Comment by olliej
7 years ago
You’re missing one of the major points in the post: making release cycles take a long time means that small features aren’t finalized for that long period either.
You seem to be thinking that the compiler devs wait until a release is done to start implementing a release, which is not what happens. Part of the big benefit of releasing every three years is that it makes continuous development actually possible: compiler devs have a better idea of how stable things are, and so which things aren’t going to need to be completely reimplement in another 3 years.
I do not understand where you get a “catch their breath” mentality - none of the modern c++ compilers have a three year cadence, most run with approximately annual major releases.
No... there's more to programming than just having a shiny new compiler. VS2017 for example had problems that held me back at VS2015, so I couldn't upgrade until I got to VS2019, but meanwhile projects moved on. The 1-year period you're imagining was really a ~4-year period where the language syntax had changed, the stdlib had changed, and projects had moved on, so I couldn't even compile things.
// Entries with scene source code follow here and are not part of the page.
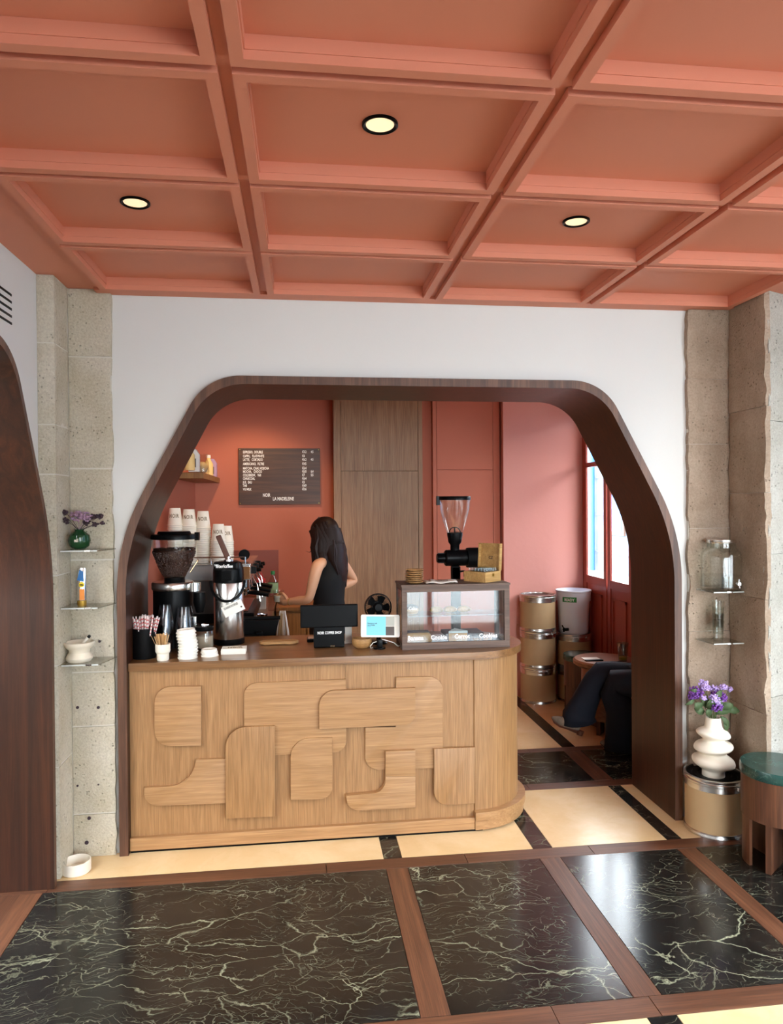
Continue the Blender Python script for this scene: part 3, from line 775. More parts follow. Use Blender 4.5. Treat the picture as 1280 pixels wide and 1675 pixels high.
# --- stacks of clear plastic cups, upside down
s0 = B().lathe([(.044, 0), (.0465, .001), (.0465, .006), (.044, .007), (.031, .105), (.030, .108), (0, .108)], n=24).build('clear_cup', M['clear_plastic'], None, True); sm = s0.data; bpy.data.objects.remove(s0)
for (u, v, y, n, w_) in ((266, 1060, .27, 12, 'left'), (301, 1060, .27, 11, 'right')):
    p = ptop(u, 1000, y)
    for i in range(n):
        o = obj('clear_cup', sm, None, (p.x+.0012*i*(1 if w_ == 'left' else -.2), y, CT+i*.0125)); o.scale = (.95, .95, 1)
        tag(o, '%s clear cup from the top of the %s upturned plastic stack' % (ORD[n-1-i], w_), 'cup', 'clear cups in the %s stack' % w_)
# --- glass jar with black lid
p = ptop(334, 1000, .33)
t = thing('sugar_jar', (p.x, .33, CT), 'ribbed glass jar of sugar under a black lid beside the airpot', 'jar')
B().lathe([(0, 0), (.044, 0), (.048, .006), (.048, .085), (.043, .097), (.043, .1), (.040, .1), (.045, .083), (.045, .008), (0, .006)], n=30).build('jar_body', M['glassware'], t, True)
B().lathe([(0, .007), (.0445, .009), (.0445, .07), (.02, .076), (0, .075)], n=24).build('sugar', plain('brown_sugar', (168, 148, 128), .7, bump=.8, bscale=300), t, True)
B().lathe([(0, .098), (.047, .098), (.048, .1), (.048, .115), (.045, .118), (0, .118)], n=30).build('lid', M['black'], t, True)
# --- pile of cards
p = on(361, 1071); p2 = on(401, 1070)
t = thing('card_block', (p.x, p.y, CT), 'small block of white loyalty cards lying on the counter edge', 'cards')
for i in range(6):
    B().box(rr.uniform(-.001, .001), .122, rr.uniform(-.001, .001), .085, i*.0045, i*.0045+.004, .0003).build('card', M['paper'], t)
text('lettering', 'NOIR', M['grey_text'], t, (.03, .03, .0276), .03, (0, 0, 0))
for i in range(3): pass
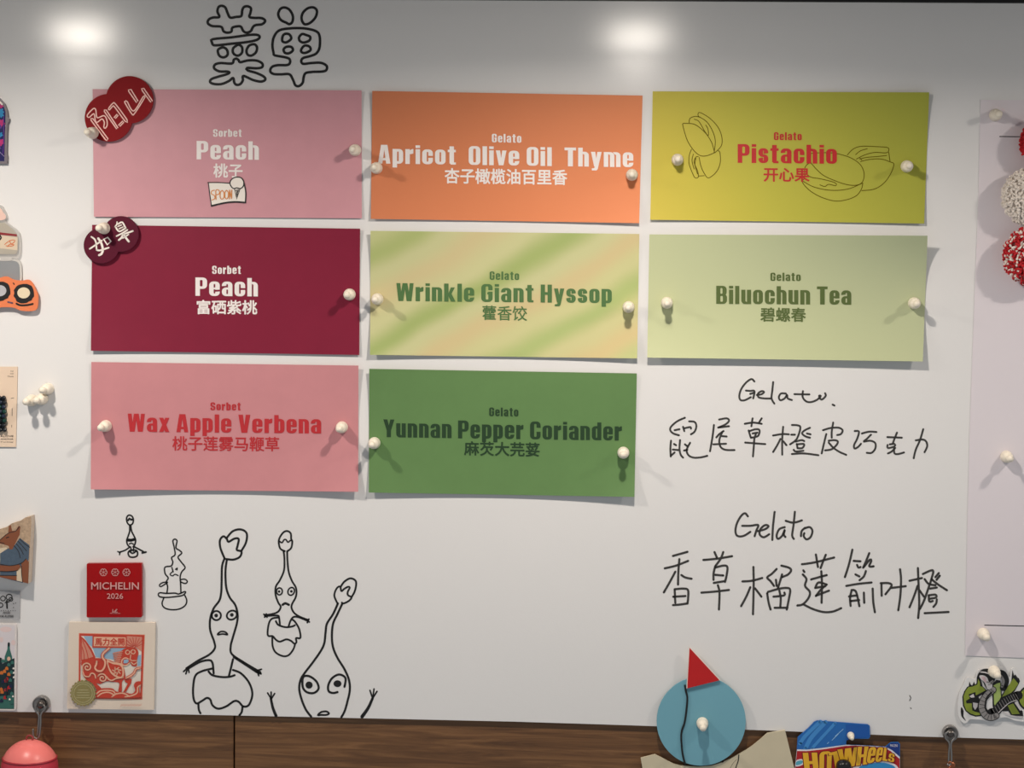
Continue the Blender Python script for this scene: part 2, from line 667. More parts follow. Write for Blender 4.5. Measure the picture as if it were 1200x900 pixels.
C = {'closed': True}
q = lambda pts: Z(230, 0, 7.059, pts)
W = 3.1
drawing('marker_title', 'two bubble outline characters in thick black marker at the top', [
    (q([(190, 140), (175, 95), (185, 58), (210, 48), (240, 62), (258, 105), (280, 145), (330, 140), (372, 132), (380, 85), (395, 58), (425, 52), (452, 68), (448, 105), (440, 140), (480, 148), (540, 150), (570, 172), (545, 200), (490, 208), (468, 225), (450, 258), (415, 270), (388, 255), (370, 222), (340, 218), (298, 230), (290, 262), (255, 270), (225, 258), (205, 222), (130, 215), (95, 190), (105, 160), (140, 145)]), W, C),
    (q([(135, 325), (300, 308), (430, 290), (500, 288), (525, 305), (500, 330), (420, 348), (290, 362), (170, 375), (138, 370), (130, 350)]), W, C),
    (q([(178, 420), (190, 460), (225, 475), (258, 455), (255, 415), (225, 392), (192, 402)]), W, C),
    (q([(305, 400), (302, 430), (318, 452), (348, 460), (378, 435), (378, 390), (350, 370), (325, 382)]), W, C),
    (q([(430, 385), (415, 420), (425, 452), (455, 460), (492, 435), (503, 395), (485, 368), (452, 370)]), W, C),
    (q([(295, 525), (310, 495), (332, 485), (352, 500), (362, 515), (430, 500), (500, 502), (545, 525), (545, 555), (500, 565), (420, 562), (425, 582), (500, 605), (560, 635), (570, 660), (535, 675), (470, 662), (390, 628), (385, 665), (365, 695), (335, 702), (315, 685), (305, 645), (270, 670), (210, 695), (150, 695), (115, 680), (125, 655), (180, 635), (250, 615), (275, 600), (255, 592), (190, 590), (148, 565), (155, 535), (200, 522)]), W, C),
    (q([(745, 188), (700, 165), (678, 120), (695, 75), (730, 62), (770, 80), (798, 130), (795, 180), (770, 200)]), W, C),
    (q([(872, 160), (880, 110), (920, 70), (970, 62), (998, 90), (985, 145), (940, 190), (895, 200)]), W, C),
    (q([(640, 440), (630, 370), (645, 300), (690, 250), (790, 234), (900, 236), (990, 258), (1020, 300), (1020, 390), (995, 440), (950, 462), (885, 480), (868, 505), (885, 528), (950, 522), (1030, 520), (1078, 545), (1075, 580), (1040, 592), (960, 595), (905, 605), (888, 640), (880, 685), (850, 712), (820, 705), (800, 660), (770, 615), (700, 615), (640, 612), (612, 590), (625, 555), (670, 540), (750, 538), (775, 520), (772, 490), (740, 475), (650, 458)]), W, C),
    (q([(715, 300), (712, 340), (745, 350), (785, 320), (770, 285), (735, 280)]), W, C),
    (q([(850, 310), (858, 340), (890, 352), (935, 335), (942, 305), (910, 290), (875, 282)]), W, C),
    (q([(722, 410), (735, 438), (770, 440), (800, 415), (785, 388), (745, 388)]), W, C),
    (q([(868, 410), (870, 430), (900, 438), (945, 415), (935, 385), (895, 378)]), W, C),
])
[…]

Heck, I couldn't even read the language anymore, let alone worry about all the new stuff in stdlib.
And it's not like they've been only adding small features every 3 years. If they were then my position would be different too. But small features being small, people can live without them. Not having them is a lot better than not being able to use the language at all.
Please give some specific examples and not just vague "problems".
Huh? What would that accomplish for you?